Dataset entries:

........

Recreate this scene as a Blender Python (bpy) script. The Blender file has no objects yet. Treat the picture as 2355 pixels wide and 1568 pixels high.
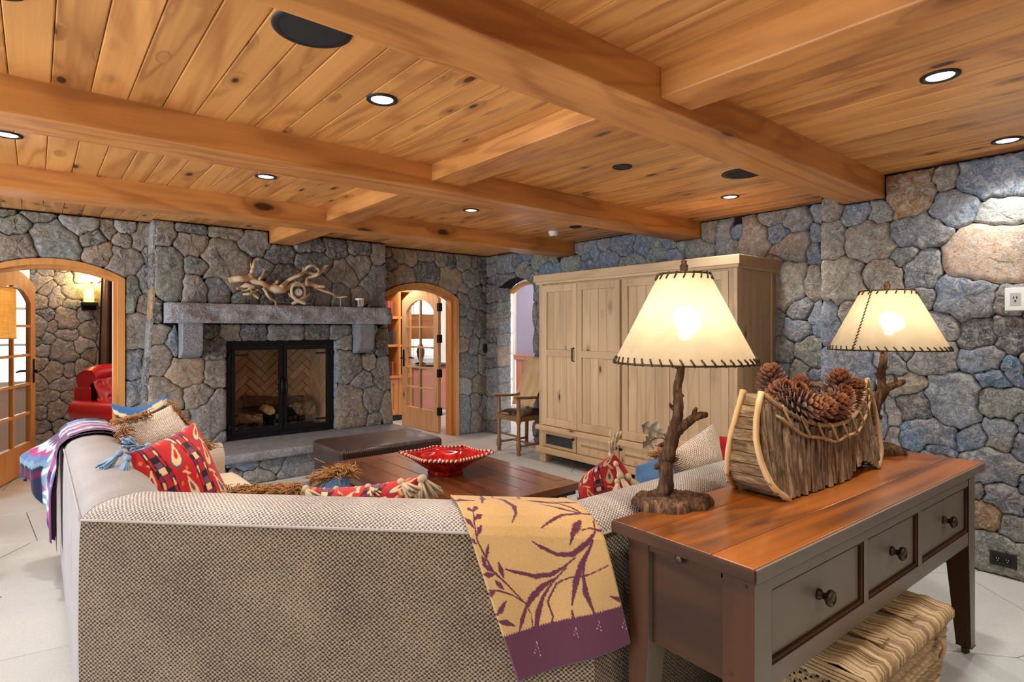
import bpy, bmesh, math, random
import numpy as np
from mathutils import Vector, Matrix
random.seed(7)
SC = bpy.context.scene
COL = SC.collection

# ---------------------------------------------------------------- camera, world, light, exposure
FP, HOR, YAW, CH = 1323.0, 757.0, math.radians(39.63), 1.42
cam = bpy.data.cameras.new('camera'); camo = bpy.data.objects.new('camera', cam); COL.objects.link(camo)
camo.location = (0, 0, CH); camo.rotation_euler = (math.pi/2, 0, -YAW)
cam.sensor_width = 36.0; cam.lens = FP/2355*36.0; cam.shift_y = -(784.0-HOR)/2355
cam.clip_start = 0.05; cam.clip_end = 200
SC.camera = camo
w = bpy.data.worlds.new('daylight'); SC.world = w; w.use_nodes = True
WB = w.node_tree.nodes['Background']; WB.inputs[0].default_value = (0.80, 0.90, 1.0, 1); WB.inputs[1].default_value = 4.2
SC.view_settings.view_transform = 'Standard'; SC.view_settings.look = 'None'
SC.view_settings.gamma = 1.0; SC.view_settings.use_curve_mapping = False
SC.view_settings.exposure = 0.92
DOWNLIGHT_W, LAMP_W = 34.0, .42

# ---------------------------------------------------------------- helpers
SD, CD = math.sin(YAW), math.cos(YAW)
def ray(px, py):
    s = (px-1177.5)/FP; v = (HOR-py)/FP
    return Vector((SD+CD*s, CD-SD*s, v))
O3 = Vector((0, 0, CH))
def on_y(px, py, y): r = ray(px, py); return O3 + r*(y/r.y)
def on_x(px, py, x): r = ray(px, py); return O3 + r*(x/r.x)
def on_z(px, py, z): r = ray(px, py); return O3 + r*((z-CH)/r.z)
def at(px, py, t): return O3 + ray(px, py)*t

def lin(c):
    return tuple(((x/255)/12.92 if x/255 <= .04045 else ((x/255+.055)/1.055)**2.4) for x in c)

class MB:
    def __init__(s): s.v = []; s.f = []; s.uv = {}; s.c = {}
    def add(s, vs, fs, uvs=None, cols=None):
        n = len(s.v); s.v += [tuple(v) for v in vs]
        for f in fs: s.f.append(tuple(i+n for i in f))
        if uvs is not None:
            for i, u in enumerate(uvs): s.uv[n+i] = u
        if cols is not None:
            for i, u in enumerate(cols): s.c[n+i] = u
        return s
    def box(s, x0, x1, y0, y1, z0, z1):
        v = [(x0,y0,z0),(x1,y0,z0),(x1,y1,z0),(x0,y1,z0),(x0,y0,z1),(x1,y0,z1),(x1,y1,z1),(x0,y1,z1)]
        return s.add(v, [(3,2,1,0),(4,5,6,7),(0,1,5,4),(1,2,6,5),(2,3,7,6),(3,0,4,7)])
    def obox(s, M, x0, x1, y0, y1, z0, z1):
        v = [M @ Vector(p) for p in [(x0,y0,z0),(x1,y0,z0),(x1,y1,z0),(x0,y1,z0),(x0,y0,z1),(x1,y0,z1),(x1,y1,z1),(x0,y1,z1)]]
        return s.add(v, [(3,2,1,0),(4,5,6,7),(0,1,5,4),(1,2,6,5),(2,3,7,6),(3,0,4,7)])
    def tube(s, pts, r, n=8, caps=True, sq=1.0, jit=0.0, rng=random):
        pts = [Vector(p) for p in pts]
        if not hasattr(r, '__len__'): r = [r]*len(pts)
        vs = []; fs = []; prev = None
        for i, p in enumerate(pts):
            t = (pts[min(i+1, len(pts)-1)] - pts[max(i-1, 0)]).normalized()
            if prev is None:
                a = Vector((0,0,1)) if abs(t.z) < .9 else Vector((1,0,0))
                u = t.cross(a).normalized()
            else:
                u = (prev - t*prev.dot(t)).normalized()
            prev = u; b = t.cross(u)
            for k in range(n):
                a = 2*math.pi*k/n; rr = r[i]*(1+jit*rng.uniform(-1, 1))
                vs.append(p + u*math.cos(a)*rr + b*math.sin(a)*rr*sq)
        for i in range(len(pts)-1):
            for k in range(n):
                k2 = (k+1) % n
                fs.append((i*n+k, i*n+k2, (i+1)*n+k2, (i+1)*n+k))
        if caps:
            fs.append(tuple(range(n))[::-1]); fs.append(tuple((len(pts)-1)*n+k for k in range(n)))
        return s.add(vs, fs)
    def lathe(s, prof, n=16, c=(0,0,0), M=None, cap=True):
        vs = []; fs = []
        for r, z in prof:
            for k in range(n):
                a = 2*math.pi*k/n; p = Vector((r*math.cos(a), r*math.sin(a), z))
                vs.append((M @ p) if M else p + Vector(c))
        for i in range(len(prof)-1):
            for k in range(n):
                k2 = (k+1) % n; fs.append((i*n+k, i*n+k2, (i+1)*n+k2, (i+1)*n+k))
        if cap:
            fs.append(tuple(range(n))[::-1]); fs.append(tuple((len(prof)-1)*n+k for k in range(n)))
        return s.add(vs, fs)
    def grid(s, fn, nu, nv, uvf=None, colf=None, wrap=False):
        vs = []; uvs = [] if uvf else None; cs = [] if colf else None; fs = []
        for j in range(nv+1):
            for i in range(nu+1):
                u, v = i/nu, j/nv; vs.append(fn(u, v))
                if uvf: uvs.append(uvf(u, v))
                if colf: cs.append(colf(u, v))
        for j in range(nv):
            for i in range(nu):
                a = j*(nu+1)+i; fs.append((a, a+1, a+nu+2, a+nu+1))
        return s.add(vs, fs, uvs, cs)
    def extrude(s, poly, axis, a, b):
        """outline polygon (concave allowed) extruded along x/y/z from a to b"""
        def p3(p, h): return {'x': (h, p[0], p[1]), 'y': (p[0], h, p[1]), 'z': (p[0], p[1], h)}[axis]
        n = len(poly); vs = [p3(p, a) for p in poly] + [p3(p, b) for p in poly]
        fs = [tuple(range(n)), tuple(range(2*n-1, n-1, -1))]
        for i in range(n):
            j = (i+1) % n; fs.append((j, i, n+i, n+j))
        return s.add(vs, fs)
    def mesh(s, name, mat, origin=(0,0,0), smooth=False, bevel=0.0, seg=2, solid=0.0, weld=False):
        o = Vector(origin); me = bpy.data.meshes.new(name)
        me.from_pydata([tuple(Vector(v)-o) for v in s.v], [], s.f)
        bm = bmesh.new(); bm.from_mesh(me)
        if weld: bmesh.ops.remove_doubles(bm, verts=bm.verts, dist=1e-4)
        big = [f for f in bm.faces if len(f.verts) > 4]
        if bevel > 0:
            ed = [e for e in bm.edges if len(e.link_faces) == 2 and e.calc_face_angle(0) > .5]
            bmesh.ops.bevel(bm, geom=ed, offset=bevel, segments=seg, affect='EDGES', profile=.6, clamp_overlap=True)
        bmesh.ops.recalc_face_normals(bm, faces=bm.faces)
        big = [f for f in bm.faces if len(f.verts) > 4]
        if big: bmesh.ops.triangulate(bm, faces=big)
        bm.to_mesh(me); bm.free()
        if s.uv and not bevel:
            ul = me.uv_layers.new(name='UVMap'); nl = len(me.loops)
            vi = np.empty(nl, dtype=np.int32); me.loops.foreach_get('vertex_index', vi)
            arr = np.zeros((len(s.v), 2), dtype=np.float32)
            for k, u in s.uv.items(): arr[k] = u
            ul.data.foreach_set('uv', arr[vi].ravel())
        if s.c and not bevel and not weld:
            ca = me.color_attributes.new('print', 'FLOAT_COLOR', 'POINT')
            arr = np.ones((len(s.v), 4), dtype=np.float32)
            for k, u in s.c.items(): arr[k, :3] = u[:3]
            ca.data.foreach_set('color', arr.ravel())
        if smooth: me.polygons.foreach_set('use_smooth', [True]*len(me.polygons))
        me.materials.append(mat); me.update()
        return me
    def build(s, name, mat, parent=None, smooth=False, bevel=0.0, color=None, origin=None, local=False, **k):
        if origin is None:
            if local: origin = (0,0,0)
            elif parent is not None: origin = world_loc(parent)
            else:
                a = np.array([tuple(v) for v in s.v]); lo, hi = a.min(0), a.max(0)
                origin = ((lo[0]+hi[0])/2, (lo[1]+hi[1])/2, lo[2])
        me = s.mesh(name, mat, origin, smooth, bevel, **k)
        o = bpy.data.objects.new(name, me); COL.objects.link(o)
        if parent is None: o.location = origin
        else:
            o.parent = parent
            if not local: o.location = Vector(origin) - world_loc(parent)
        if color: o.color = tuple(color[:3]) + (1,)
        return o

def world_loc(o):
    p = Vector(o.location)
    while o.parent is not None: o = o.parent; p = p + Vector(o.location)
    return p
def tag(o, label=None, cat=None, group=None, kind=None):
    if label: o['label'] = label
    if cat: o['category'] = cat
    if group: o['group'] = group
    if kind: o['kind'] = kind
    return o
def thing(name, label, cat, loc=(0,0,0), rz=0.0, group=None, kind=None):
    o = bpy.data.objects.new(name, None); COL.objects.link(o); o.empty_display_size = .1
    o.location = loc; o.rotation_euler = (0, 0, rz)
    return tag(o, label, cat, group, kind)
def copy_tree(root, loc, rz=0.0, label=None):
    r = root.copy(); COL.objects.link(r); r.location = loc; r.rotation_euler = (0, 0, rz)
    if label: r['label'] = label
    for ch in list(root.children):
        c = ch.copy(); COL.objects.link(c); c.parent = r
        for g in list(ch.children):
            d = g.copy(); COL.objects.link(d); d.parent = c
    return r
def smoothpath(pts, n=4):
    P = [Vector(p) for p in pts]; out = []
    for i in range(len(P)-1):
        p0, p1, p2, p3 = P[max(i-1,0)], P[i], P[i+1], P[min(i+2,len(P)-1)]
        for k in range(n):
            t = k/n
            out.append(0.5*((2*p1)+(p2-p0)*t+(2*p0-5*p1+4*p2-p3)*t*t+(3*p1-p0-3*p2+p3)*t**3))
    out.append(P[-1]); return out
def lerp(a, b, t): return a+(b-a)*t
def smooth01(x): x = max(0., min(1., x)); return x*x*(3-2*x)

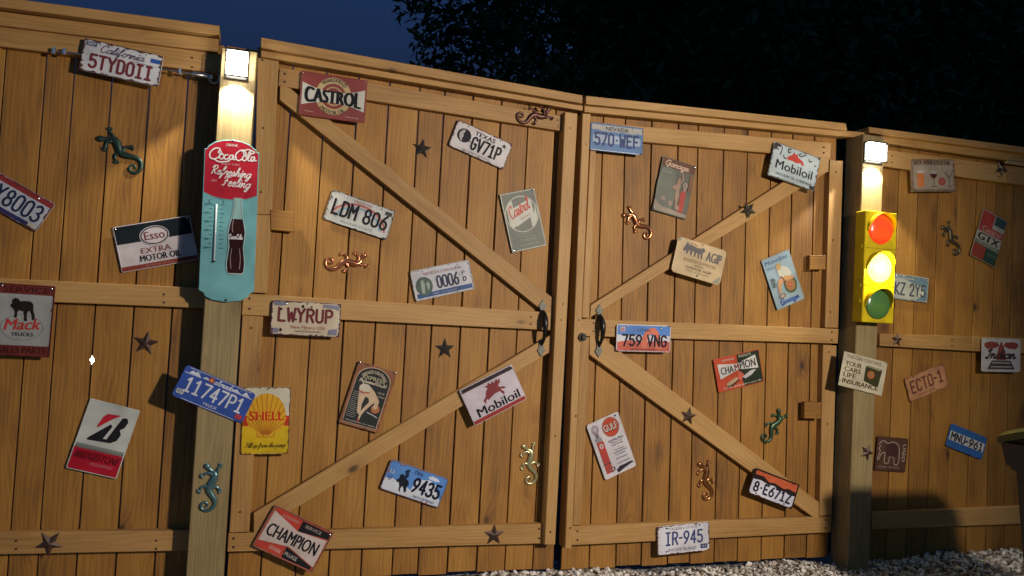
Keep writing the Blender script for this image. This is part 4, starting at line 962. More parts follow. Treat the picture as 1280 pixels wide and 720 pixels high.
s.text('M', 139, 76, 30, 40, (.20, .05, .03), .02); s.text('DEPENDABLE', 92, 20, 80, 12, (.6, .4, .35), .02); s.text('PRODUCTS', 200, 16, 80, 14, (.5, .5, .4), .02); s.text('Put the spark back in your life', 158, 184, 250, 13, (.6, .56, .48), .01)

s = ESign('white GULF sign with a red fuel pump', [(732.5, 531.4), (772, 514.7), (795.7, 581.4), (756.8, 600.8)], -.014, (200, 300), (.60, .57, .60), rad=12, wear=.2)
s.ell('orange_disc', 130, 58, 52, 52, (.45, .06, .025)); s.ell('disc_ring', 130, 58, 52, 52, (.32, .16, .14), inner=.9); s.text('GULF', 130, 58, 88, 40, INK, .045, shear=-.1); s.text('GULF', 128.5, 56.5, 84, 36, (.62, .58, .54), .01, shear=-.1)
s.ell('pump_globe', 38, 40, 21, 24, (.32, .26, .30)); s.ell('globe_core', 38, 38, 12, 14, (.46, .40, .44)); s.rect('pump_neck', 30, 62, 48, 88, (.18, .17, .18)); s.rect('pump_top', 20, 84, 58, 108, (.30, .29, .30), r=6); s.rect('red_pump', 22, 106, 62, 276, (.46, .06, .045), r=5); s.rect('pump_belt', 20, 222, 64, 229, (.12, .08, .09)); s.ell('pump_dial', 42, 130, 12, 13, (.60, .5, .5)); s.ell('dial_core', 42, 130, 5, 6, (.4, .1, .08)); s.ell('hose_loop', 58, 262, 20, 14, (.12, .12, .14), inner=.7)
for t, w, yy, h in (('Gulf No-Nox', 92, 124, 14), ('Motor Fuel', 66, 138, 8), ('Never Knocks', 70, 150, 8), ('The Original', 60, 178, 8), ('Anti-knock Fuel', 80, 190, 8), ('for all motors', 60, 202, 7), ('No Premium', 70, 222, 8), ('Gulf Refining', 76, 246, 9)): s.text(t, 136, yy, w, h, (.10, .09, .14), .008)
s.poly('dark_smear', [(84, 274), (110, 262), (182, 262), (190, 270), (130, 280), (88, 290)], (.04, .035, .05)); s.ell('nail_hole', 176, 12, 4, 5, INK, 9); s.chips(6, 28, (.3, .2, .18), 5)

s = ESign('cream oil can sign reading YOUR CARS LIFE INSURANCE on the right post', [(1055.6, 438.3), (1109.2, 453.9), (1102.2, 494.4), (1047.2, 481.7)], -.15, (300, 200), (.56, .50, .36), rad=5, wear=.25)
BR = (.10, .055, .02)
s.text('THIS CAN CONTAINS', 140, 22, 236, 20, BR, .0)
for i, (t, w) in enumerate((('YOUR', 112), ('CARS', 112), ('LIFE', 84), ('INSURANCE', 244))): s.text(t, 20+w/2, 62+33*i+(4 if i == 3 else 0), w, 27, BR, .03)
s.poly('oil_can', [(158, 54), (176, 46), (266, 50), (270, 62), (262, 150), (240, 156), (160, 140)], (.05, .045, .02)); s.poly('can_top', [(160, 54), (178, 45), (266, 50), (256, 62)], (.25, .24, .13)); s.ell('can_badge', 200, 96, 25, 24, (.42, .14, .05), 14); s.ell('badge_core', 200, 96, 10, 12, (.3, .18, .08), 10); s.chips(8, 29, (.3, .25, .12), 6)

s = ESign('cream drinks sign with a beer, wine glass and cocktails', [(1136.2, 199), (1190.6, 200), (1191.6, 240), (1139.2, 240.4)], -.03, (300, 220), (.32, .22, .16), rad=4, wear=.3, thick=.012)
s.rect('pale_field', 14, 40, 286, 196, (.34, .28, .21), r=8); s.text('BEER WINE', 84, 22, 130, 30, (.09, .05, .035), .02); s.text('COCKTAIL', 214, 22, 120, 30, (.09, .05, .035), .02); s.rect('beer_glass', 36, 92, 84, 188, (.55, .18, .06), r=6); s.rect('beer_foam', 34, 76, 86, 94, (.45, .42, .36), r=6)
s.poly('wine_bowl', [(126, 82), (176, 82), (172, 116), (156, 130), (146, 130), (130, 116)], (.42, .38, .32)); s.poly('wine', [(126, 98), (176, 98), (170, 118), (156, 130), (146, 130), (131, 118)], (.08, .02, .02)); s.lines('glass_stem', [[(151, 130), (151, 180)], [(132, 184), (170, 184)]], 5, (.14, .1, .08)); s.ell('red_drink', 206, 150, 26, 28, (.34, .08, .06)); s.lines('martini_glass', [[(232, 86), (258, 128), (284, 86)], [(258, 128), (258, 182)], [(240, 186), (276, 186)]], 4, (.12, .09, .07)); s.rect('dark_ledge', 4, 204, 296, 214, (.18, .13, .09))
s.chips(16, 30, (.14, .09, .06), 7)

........

Directions for this task: Begin at the line containing "Keep writing the", end at the line containing "(.3, .2, .18), 5)", and reproduce every line in that range exactly, both ends included.

Output for this exercise:
Keep writing the Blender script for this image. This is part 4, starting at line 962. More parts follow. Treat the picture as 1280 pixels wide and 720 pixels high.
s.text('M', 139, 76, 30, 40, (.20, .05, .03), .02); s.text('DEPENDABLE', 92, 20, 80, 12, (.6, .4, .35), .02); s.text('PRODUCTS', 200, 16, 80, 14, (.5, .5, .4), .02); s.text('Put the spark back in your life', 158, 184, 250, 13, (.6, .56, .48), .01)

s = ESign('white GULF sign with a red fuel pump', [(732.5, 531.4), (772, 514.7), (795.7, 581.4), (756.8, 600.8)], -.014, (200, 300), (.60, .57, .60), rad=12, wear=.2)
s.ell('orange_disc', 130, 58, 52, 52, (.45, .06, .025)); s.ell('disc_ring', 130, 58, 52, 52, (.32, .16, .14), inner=.9); s.text('GULF', 130, 58, 88, 40, INK, .045, shear=-.1); s.text('GULF', 128.5, 56.5, 84, 36, (.62, .58, .54), .01, shear=-.1)
s.ell('pump_globe', 38, 40, 21, 24, (.32, .26, .30)); s.ell('globe_core', 38, 38, 12, 14, (.46, .40, .44)); s.rect('pump_neck', 30, 62, 48, 88, (.18, .17, .18)); s.rect('pump_top', 20, 84, 58, 108, (.30, .29, .30), r=6); s.rect('red_pump', 22, 106, 62, 276, (.46, .06, .045), r=5); s.rect('pump_belt', 20, 222, 64, 229, (.12, .08, .09)); s.ell('pump_dial', 42, 130, 12, 13, (.60, .5, .5)); s.ell('dial_core', 42, 130, 5, 6, (.4, .1, .08)); s.ell('hose_loop', 58, 262, 20, 14, (.12, .12, .14), inner=.7)
for t, w, yy, h in (('Gulf No-Nox', 92, 124, 14), ('Motor Fuel', 66, 138, 8), ('Never Knocks', 70, 150, 8), ('The Original', 60, 178, 8), ('Anti-knock Fuel', 80, 190, 8), ('for all motors', 60, 202, 7), ('No Premium', 70, 222, 8), ('Gulf Refining', 76, 246, 9)): s.text(t, 136, yy, w, h, (.10, .09, .14), .008)
s.poly('dark_smear', [(84, 274), (110, 262), (182, 262), (190, 270), (130, 280), (88, 290)], (.04, .035, .05)); s.ell('nail_hole', 176, 12, 4, 5, INK, 9); s.chips(6, 28, (.3, .2, .18), 5)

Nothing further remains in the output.